Hay cuentos de miedo, que no de terror, que insuflan su desasosiego con un retardo discreto y efectivo. Relatos que terminamos de leer sin levantar los ojos del papel, que nos atraen de una forma misteriosa, y que nos dejan, de repente, con una sensación de vacío, de necesitar un más allá. Es esa reacción del lector que quiere más, que necesita más.

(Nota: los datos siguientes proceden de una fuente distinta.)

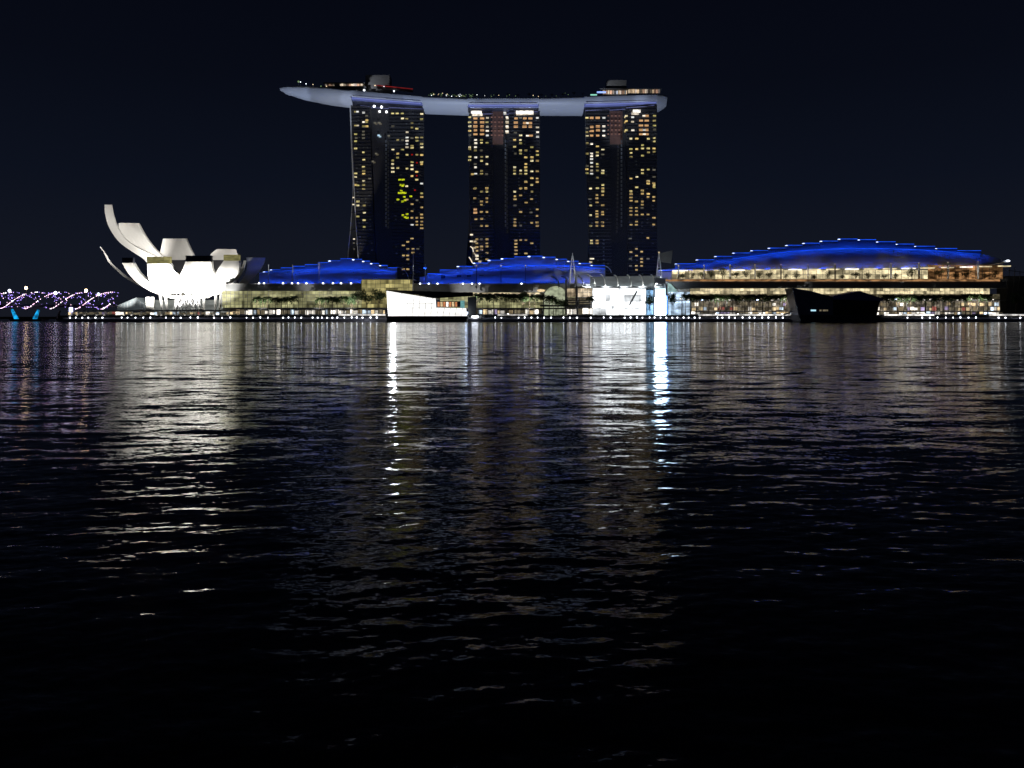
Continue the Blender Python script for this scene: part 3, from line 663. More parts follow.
def glazing(par, px0, px1, r0, r1, Y, m, dm=3.2, floors=2, name='glass_wall'):
    mb = MB(); nx = max(2, int((px1-px0)/dm*1.5)); nz_ = floors+1; run = 0; col_ = 2
    a = P(px0, r1, Y); b = P(px1, r0, Y)
    for j in range(nz_):
        for i in range(nx):
            if run <= 0: run = rng.randint(1, 4); col_ = rng.choices(range(5), (2, 4, 4, 3, 1.2))[0]
            run -= 1
            xa, xb = a.x+(b.x-a.x)*i/nx, a.x+(b.x-a.x)*(i+1)/nx; za, zb = a.z+(b.z-a.z)*j/nz_, a.z+(b.z-a.z)*(j+1)/nz_
            mb.add([(xa, Y, za), (xb, Y, za), (xb, Y, zb), (xa, Y, zb)], [(0, 1, 2, 3)], min(4, col_+(1 if rng.random() < .25 else 0)))
    mb.add([(a.x, Y+.6, a.z), (b.x, Y+.6, a.z), (b.x, Y+.6, b.z), (a.x, Y+.6, b.z)], [(3, 2, 1, 0)], 3)
    o = mb.build(name, variants(m), par)
    mb = MB(); n_ = max(2, int((px1-px0)/dm))
    for i in range(n_+1):
        px = px0+(px1-px0)*i/n_; a = P(px, r1, Y-.4); b = P(px, r0, Y-.4); mb.box(a.x-.07, a.x+.07, Y-.45, Y-.05, a.z, b.z)
    for j in range(1, floors+1):
        r = r0+(r1-r0)*j/(floors+1); a = P(px0, r, Y); b = P(px1, r, Y); mb.box(a.x, b.x, Y-.7, Y-.46, a.z-.1, a.z+.1)
    mb.build('frame', M['grey'], o); return o
SHV = [[emit(nm_, c_, s_*k_, .6, (.6, .6, 1.1), lo=.3, hi=.65, detail=4) for k_ in (.3, .7, 1.3)] for nm_, c_, s_ in (('shop_white', (1, .93, .82), 2.4), ('shop_warm', (1, .75, .42), 1.1), ('shop_dim', (.6, .5, .32), .3), ('shop_cool', (.7, .85, 1), 2.2), ('shop_lilac', (.75, .6, 1), .8), ('shop_red', (.9, .25, .2), .5))]
def shopfronts(par, px0, px1, r0, r1, Y, wts, step=3.4):
    px = px0
    while px < px1-2:
        w_ = rng.uniform(.6, 1.2)*step; e_ = min(px+w_, px1)
        mb = MB(); top = r0+rng.uniform(0, 1.2); mb.pbox(px+.3, e_-.3, top, r1-rng.uniform(.3, 1.2), Y+rng.uniform(0, 2), .5)
        mb.build('shop_window', rng.choice(SHV[rng.choices(range(6), wts)[0]]), par)
        px = e_
def colonnade(par, xs, r0, r1, Y, m, w_=.35, d=.7, name='column'):
    for px in xs:
        mb = MB(); a = P(px, r1, Y); b = P(px, r0, Y); mb.bar(a, b, w_, n=8); mb.build(name, m, par)
def eave_lamps(par, xs, row, Y, r_=.55):
    for px in xs:
        mb = MB(); mb.ball(P(px, row, Y), r_); mb.build('eave_lamp', M['lamp'], par)

# west mall
m1 = thing('shopping_mall', (P(320, 0, 600).x, 600, 4.6), 'low glazed mall under a stepped blue roof between lotus building and first tower', 'shopping mall')
S1 = [(259.5, 263.2, 274), (263.2, 270, 272), (270, 281, 270), (281, 293, 268), (293, 305, 266.5), (305, 318, 264.8), (318, 328.5, 262.8), (328.5, 340.5, 260.9), (340.5, 352, 258.9), (352, 362, 259.5), (362, 370, 261.3), (370, 379, 263.6), (379, 387.5, 265.6), (387.5, 397, 268)]
stepped_roof(m1, S1, lambda p: 283.6, arc(259, 398, 273.5, 269.2, 272), holes=[(px, 278.5, 2) for px in (302, 314, 325, 347)])
mb = MB(); mb.pbox(225, 366, 284.2, 290.8, 596, 17); mb.build('fascia', M['grey'], m1)
mb = MB(); mb.pbox(228, 366, 283.4, 284.0, 594, 2); mb.build('parapet', M['concrete'], m1)
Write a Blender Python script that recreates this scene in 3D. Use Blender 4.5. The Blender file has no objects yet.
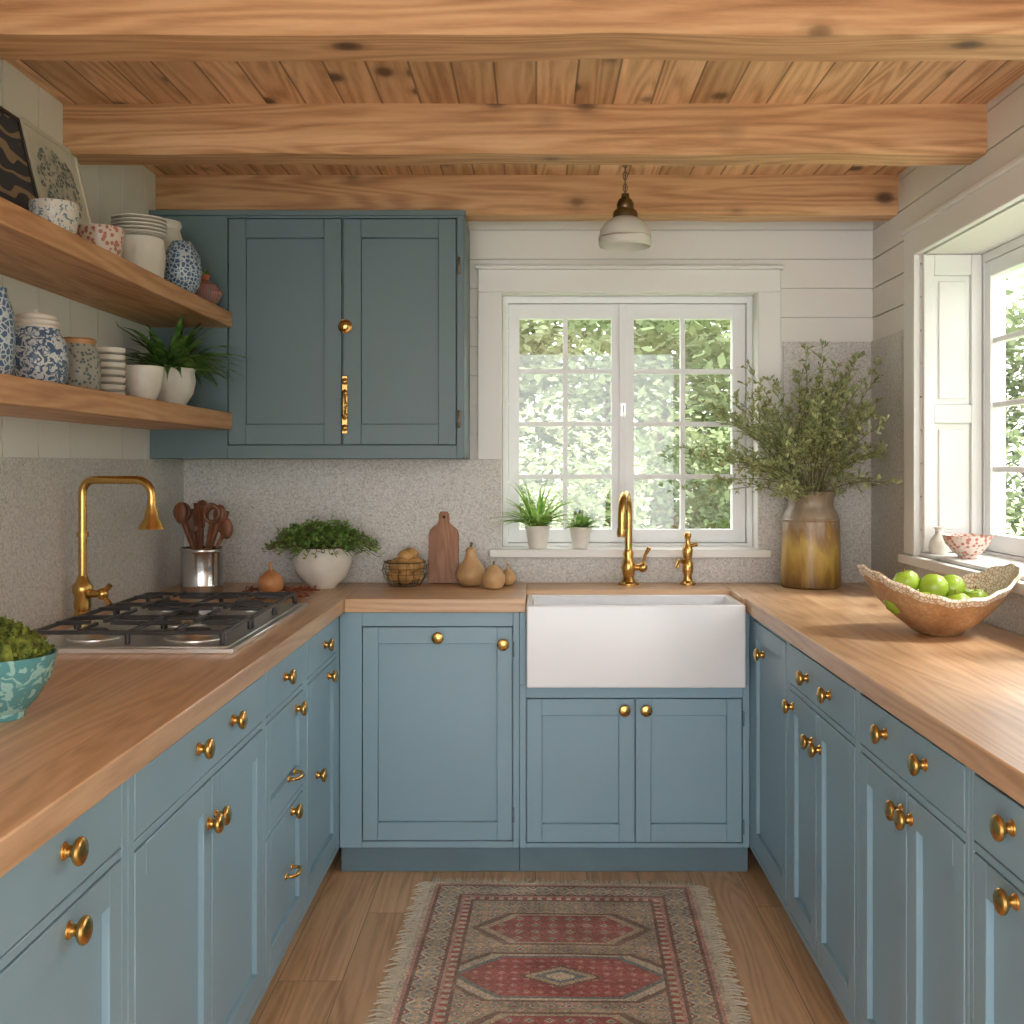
import bpy, math, random
from mathutils import Vector, Matrix, noise
random.seed(7)
R=random.random
def U(a,b): return a+(b-a)*R()
def sr(r,g,b):
    f=lambda c:(c/255/12.92) if c/255<=0.04045 else ((c/255+0.055)/1.055)**2.4
    return (f(r),f(g),f(b),1)
# ------------------------------------------------------------ materials
class NT:
    def __init__(s,name):
        s.m=bpy.data.materials.new(name); s.m.use_nodes=True
        s.t=s.m.node_tree; s.n=s.t.nodes; s.b=s.n['Principled BSDF']
    def setin(s,sock,v):
        if isinstance(v,bpy.types.NodeSocket): s.t.links.new(v,sock)
        else: sock.default_value=v
    def node(s,typ,inp={},**props):
        n=s.n.new(typ)
        for k,v in props.items(): setattr(n,k,v)
        for k,v in inp.items(): s.setin(n.inputs[k],v)
        return n
    def math(s,op,a,b=0.0,c=None):
        d={0:a,1:b}
        if c is not None: d[2]=c
        return s.node('ShaderNodeMath',d,operation=op).outputs[0]
    def mix(s,f,a,b,mode='MIX'):
        return s.node('ShaderNodeMix',{0:f,6:a,7:b},data_type='RGBA',blend_type=mode).outputs[2]
    def ramp(s,f,stops,interp='LINEAR'):
        n=s.node('ShaderNodeValToRGB',{0:f}); cr=n.color_ramp; cr.interpolation=interp
        while len(cr.elements)<len(stops): cr.elements.new(0.5)
        for e,(p,c) in zip(cr.elements,stops):
            e.position=p; e.color=c if len(c)==4 else (*c,1)
        return n.outputs[0]
    def co(s,k='Object'): return s.node('ShaderNodeTexCoord').outputs[k]
    def noise(s,vec,scale,detail=4,dist=0,rough=.5):
        return s.node('ShaderNodeTexNoise',{'Vector':vec,'Scale':scale,'Detail':detail,'Distortion':dist,'Roughness':rough}).outputs[0]
    def bump(s,h,strength=.2,dist=.01):
        n=s.node('ShaderNodeBump',{'Height':h,'Strength':strength,'Distance':dist})
        s.t.links.new(n.outputs[0],s.b.inputs['Normal'])
    def fin(s,col=None,rough=.5,metal=0,**kw):
        if col is not None: s.setin(s.b.inputs['Base Color'],col)
        s.setin(s.b.inputs['Roughness'],rough); s.b.inputs['Metallic'].default_value=metal
        for k,v in kw.items(): s.setin(s.b.inputs[k.replace('_',' ')],v)
        return s.m
def scal(c,k): return (min(c[0]*k,1),min(c[1]*k,1),min(c[2]*k,1),1)
def plain(name,c,rough=.5,metal=0,var=.06,scale=9,bump=0,**kw):
    T=NT(name); n=T.noise(T.co(),scale,4)
    col=T.ramp(n,[(.3,scal(c,1-var)),(.7,scal(c,1+var))])
    if bump: T.bump(T.noise(T.co(),scale*12,3),bump,.003)
    return T.fin(col,rough,metal,**kw)
def wood(name,dark,mid,light,axis='Y',plank=0,rough=.45,knots=0,gs=1.0,gap=.003,var=.18,length=0,ringk=.13):
    T=NT(name); sep=T.node('ShaderNodeSeparateXYZ',{0:T.co()}).outputs
    ax={'X':0,'Y':1,'Z':2}[axis]; o=[i for i in range(3) if i!=ax]
    al,u,v=sep[ax],sep[o[0]],sep[o[1]]
    rnd=None
    if plank:
        q=T.math('DIVIDE',u,plank); idn=T.math('FLOOR',q); fr=T.math('FRACT',q)
        r0=T.node('ShaderNodeTexWhiteNoise',{'W':idn},noise_dimensions='1D').outputs[0]
        gapm=T.math('LESS_THAN',fr,gap/plank)
        if length:
            q2=T.math('ADD',T.math('DIVIDE',al,length),r0)
            id2=T.math('ADD',T.math('MULTIPLY',idn,13.7),T.math('FLOOR',q2))
            rnd=T.node('ShaderNodeTexWhiteNoise',{'W':id2},noise_dimensions='1D').outputs[0]
            gapm=T.math('MAXIMUM',gapm,T.math('LESS_THAN',T.math('FRACT',q2),gap/length))
        else: rnd=r0
        al=T.math('ADD',al,T.math('MULTIPLY',rnd,9.0))
    g=12*gs
    vec=T.node('ShaderNodeCombineXYZ',{0:T.math('MULTIPLY',u,g),1:T.math('MULTIPLY',v,g),2:T.math('MULTIPLY',al,.9*gs)}).outputs[0]
    n1=T.noise(vec,1,5,.4)
    n2=T.noise(vec,.38,2,.3)
    ring=T.math('MULTIPLY_ADD',T.math('SINE',T.math('MULTIPLY',n2,90)),.5,.5)
    n3=T.noise(vec,6,5,0,.75)
    f=T.math('ADD',T.math('MULTIPLY',n1,.5),T.math('ADD',T.math('MULTIPLY',ring,ringk),T.math('MULTIPLY',n3,.5-ringk)))
    col=T.ramp(f,[(.32,dark),(.5,mid),(.68,light)])
    if plank:
        k=T.math('MULTIPLY_ADD',rnd,2*var,1-var)
        kc=T.node('ShaderNodeCombineXYZ',{0:k,1:T.math('POWER',k,1.15),2:T.math('POWER',k,1.4)}).outputs[0]
        col=T.mix(1.0,col,kc,'MULTIPLY')
        col=T.mix(T.math('MULTIPLY',gapm,.75),col,scal(dark,.35))
    if knots:
        kv=T.node('ShaderNodeCombineXYZ',{0:T.math('MULTIPLY',u,4.),1:T.math('MULTIPLY',v,4.),2:T.math('MULTIPLY',al,2.8)}).outputs[0]
        vd=T.node('ShaderNodeTexVoronoi',{'Vector':kv,'Scale':knots,'Randomness':1.0}).outputs['Distance']
        vd=T.math('ADD',vd,T.math('MULTIPLY',T.math('SUBTRACT',n1,.5),.12))
        kf=T.ramp(vd,[(.07,(1,1,1)),(.12,(.65,.65,.65)),(.15,(.25,.25,.25)),(.24,(0,0,0))])
        col=T.mix(kf,col,scal(dark,.3))
    T.bump(f,.12,.004)
    return T.fin(col,rough)

M={}
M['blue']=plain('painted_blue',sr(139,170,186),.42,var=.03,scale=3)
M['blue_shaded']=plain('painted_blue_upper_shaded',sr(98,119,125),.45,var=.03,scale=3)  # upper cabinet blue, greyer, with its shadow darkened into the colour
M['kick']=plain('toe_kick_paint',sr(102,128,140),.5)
M['white']=plain('white_paint',sr(231,231,228),.5,var=.015,scale=2)
M['white_wall']=plain('white_wall_paint',sr(228,226,220),.6,var=.02,scale=1.5)
M['window_white']=plain('window_gloss_white',sr(232,234,235),.35,var=.01)
M['ceramic']=plain('white_fireclay',sr(238,241,245),.12,var=.01,scale=2)
M['stoneware']=plain('white_stoneware',sr(222,217,207),.4,var=.08,scale=20)
M['brass']=plain('aged_brass',sr(208,168,100),.25,1,var=.1,scale=14)
M['steel']=plain('brushed_steel',sr(232,232,230),.3,1,var=.05)
M['steel2']=plain('polished_steel',sr(206,207,208),.14,1,var=.05)
M['iron']=plain('cast_iron',sr(66,66,68),.3,.5,var=.15,scale=30)
M['pane_dark']=plain('bronze_metal',sr(130,112,84),.4,1)
M['soil']=plain('potting_soil',sr(58,42,30),.9,var=.4,scale=50)
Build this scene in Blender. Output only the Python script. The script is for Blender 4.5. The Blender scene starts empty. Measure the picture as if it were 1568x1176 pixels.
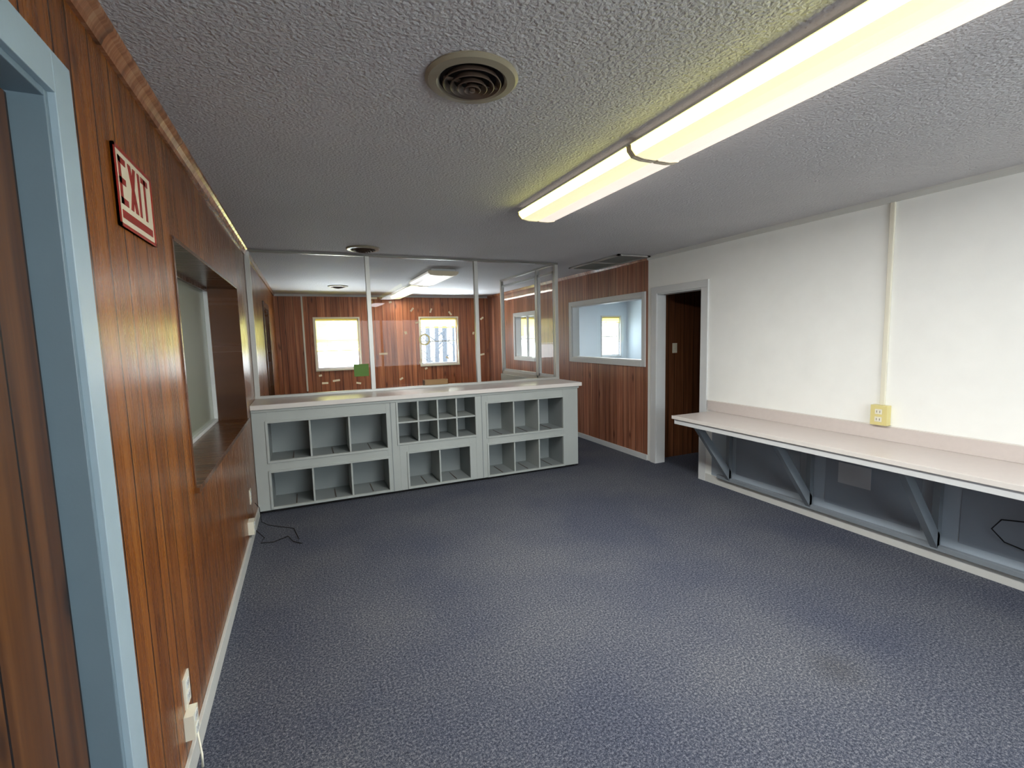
import bpy, math, random
from mathutils import Vector, Matrix
random.seed(4)
S = bpy.context.scene
COL = S.collection

# ------------------------------------------------------------------ materials
def lin(c):
    out = []
    for v in c[:3]:
        v = v / 255.0
        out.append(v / 12.92 if v <= 0.04045 else ((v + 0.055) / 1.055) ** 2.4)
    return (out[0], out[1], out[2], 1.0)

class NT:
    def __init__(s, name):
        s.m = bpy.data.materials.new(name); s.m.use_nodes = True
        s.t = s.m.node_tree; s.t.nodes.clear()
        s.out = s.n('ShaderNodeOutputMaterial')
        s.tc = s.n('ShaderNodeTexCoord')
    def n(s, typ, **kw):
        nd = s.t.nodes.new(typ)
        for k, v in kw.items(): setattr(nd, k, v)
        return nd
    def l(s, a, b): s.t.links.new(a, b)
    def put(s, sock, v):
        if isinstance(v, (int, float)): sock.default_value = v
        elif isinstance(v, tuple): sock.default_value = v
        else: s.l(v, sock)
    def math(s, op, a, b=None, c=None, clamp=False):
        nd = s.n('ShaderNodeMath', operation=op); nd.use_clamp = clamp
        s.put(nd.inputs[0], a)
        if b is not None: s.put(nd.inputs[1], b)
        if c is not None: s.put(nd.inputs[2], c)
        return nd.outputs[0]
    def mix(s, f, a, b, mode='MIX'):
        nd = s.n('ShaderNodeMix', data_type='RGBA', blend_type=mode)
        s.put(nd.inputs[0], f); s.put(nd.inputs[6], a); s.put(nd.inputs[7], b)
        return nd.outputs[2]
    def noise(s, vec, scale, detail=3, rough=0.5, dist=0.0):
        nd = s.n('ShaderNodeTexNoise')
        s.put(nd.inputs['Vector'], vec); nd.inputs['Scale'].default_value = scale
        nd.inputs['Detail'].default_value = detail; nd.inputs['Roughness'].default_value = rough
        nd.inputs['Distortion'].default_value = dist
        return nd.outputs['Fac']
    def ramp(s, f, stops):
        nd = s.n('ShaderNodeValToRGB'); s.put(nd.inputs[0], f)
        e = nd.color_ramp.elements
        e[0].position, e[0].color = stops[0]
        e[1].position, e[1].color = stops[-1]
        for p, c in stops[1:-1]:
            x = e.new(p); x.color = c
        return nd.outputs[0]
    def bump(s, h, strength=0.3, dist=0.01, normal=None):
        nd = s.n('ShaderNodeBump'); s.put(nd.inputs['Height'], h)
        nd.inputs['Strength'].default_value = strength; nd.inputs['Distance'].default_value = dist
        if normal is not None: s.l(normal, nd.inputs['Normal'])
        return nd.outputs[0]
    def bsdf(s, col, rough=0.5, metal=0.0, normal=None, spec=0.5, emis=None, estr=0.0, coat=0.0):
        b = s.n('ShaderNodeBsdfPrincipled')
        s.put(b.inputs['Base Color'], col); s.put(b.inputs['Roughness'], rough)
        b.inputs['Metallic'].default_value = metal
        b.inputs['Specular IOR Level'].default_value = spec
        b.inputs['Coat Weight'].default_value = coat
        if normal is not None: s.l(normal, b.inputs['Normal'])
        if emis is not None:
            s.put(b.inputs['Emission Color'], emis); b.inputs['Emission Strength'].default_value = estr
        s.l(b.outputs[0], s.out.inputs[0])
        return s.m

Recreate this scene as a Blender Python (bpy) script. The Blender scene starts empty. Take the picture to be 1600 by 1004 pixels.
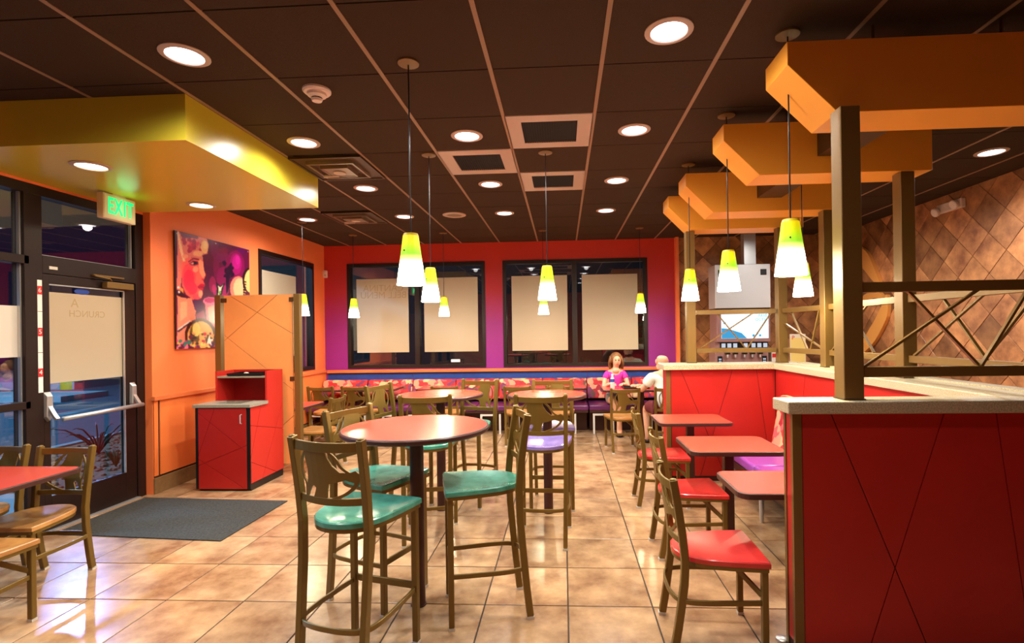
import bpy, bmesh, math, random
from mathutils import Matrix, Vector
random.seed(7)
PI = math.pi
S = bpy.context.scene
COL = S.collection
# ------------------------------------------------------------------ camera
FPX, CX, CY, YAW, PIT, ROL = 803.7, 835.9, 519.3, .0543, .0017, .0143
EYE, H, XL, YB, XR = 1.6, 3.207, -4.235, 8.955, 4.68
cam_d = bpy.data.cameras.new('camera')
cam_d.sensor_width = 36.0
cam_d.lens = FPX / 1600 * 36
cam_d.shift_x = (800 - CX) / 1600
cam_d.shift_y = (CY - 502) / 1600
cam_d.clip_start = .02
cam = bpy.data.objects.new('camera', cam_d)
COL.objects.link(cam)
cam.matrix_world = Matrix.Translation((0, 0, EYE)) @ Matrix.Rotation(YAW, 4, 'Z') @ Matrix.Rotation(PI / 2 + PIT, 4, 'X') @ Matrix.Rotation(-ROL, 4, 'Z')
S.camera = cam
# ------------------------------------------------------------------ world, exposure
W = bpy.data.worlds.new('dusk')
S.world = W
W.use_nodes = True
bg = W.node_tree.nodes['Background']
bg.inputs[0].default_value = (.005, .006, .024, 1)      # night-blue sky
bg.inputs[1].default_value = 1.0
S.view_settings.view_transform = 'Standard'
S.view_settings.look = 'None'
S.view_settings.gamma = 1
S.view_settings.use_curve_mapping = False
S.view_settings.exposure = 0.0
try:
    S.cycles.use_denoising = True
    S.cycles.max_bounces = 8
    S.cycles.diffuse_bounces = 5
    S.cycles.sample_clamp_indirect = 6
    S.cycles.caustics_reflective = False
    S.cycles.caustics_refractive = False
except Exception:
    pass
DOWN_W, PEND_W, STREET_W = 122, 26, 4200
SPOT_COL, PEND_COL = (1, .95, .88), (1, .86, .60)
def lamp(kind, loc, w, col, rot=None, **k):
    d = bpy.data.lights.new('lamp_light', kind)
    d.energy = w; d.color = col
    for a, b in k.items(): setattr(d, a, b)
    o = bpy.data.objects.new('lamp_light', d); COL.objects.link(o)
    o.location = loc
    if rot: o.rotation_euler = rot
    return o
# street lighting outside the glass front (cool parking-lot lamps)
lamp('POINT', (-11.0, 2.0, 5.6), STREET_W * .8, (.24, .56, 1), shadow_soft_size=.3)
lamp('POINT', (-17, 8.0, 7.0), STREET_W * 2.0, (.20, .60, 1), shadow_soft_size=.3)
fl_ = lamp('SPOT', (-13, 13, 6), STREET_W * .36, (.28, .42, 1), spot_size=.50, spot_blend=.2, shadow_soft_size=.12)     # car-park floodlight facing the entrance
fl_.rotation_euler = (Vector((-3.1, 3.1, .2)) - fl_.location).to_track_quat('-Z', 'Y').to_euler()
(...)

Y pasan los segundos y un destello de perturbación ilumina con luz macabra nuestros pensamientos. El alma del cuento ha llegado a nosotros. El argumento ha madurado en nuestro interior, la lectura plantó una semilla de forma furtiva, una semilla que, en cuestión de segundos, germinó y que, al fin, ha florecido con el aroma del desasosiego, con pétalos venenosos de una belleza insondable.
Hay relatos de miedo que no necesitan golpear, se limitan a acariciar, luego sentiremos el escalofrío.
Nos encontramos aquí frente a uno de esos cuentos. Y es por eso que ni si quiera me molesto en hacer un breve sumario.
Shirley Jackson es autora, además de este cuento maravilloso, de la obra maestra The Haunting of Hill House, la Guarida. Obra que todo aficionado al terror no debe dejar de leer.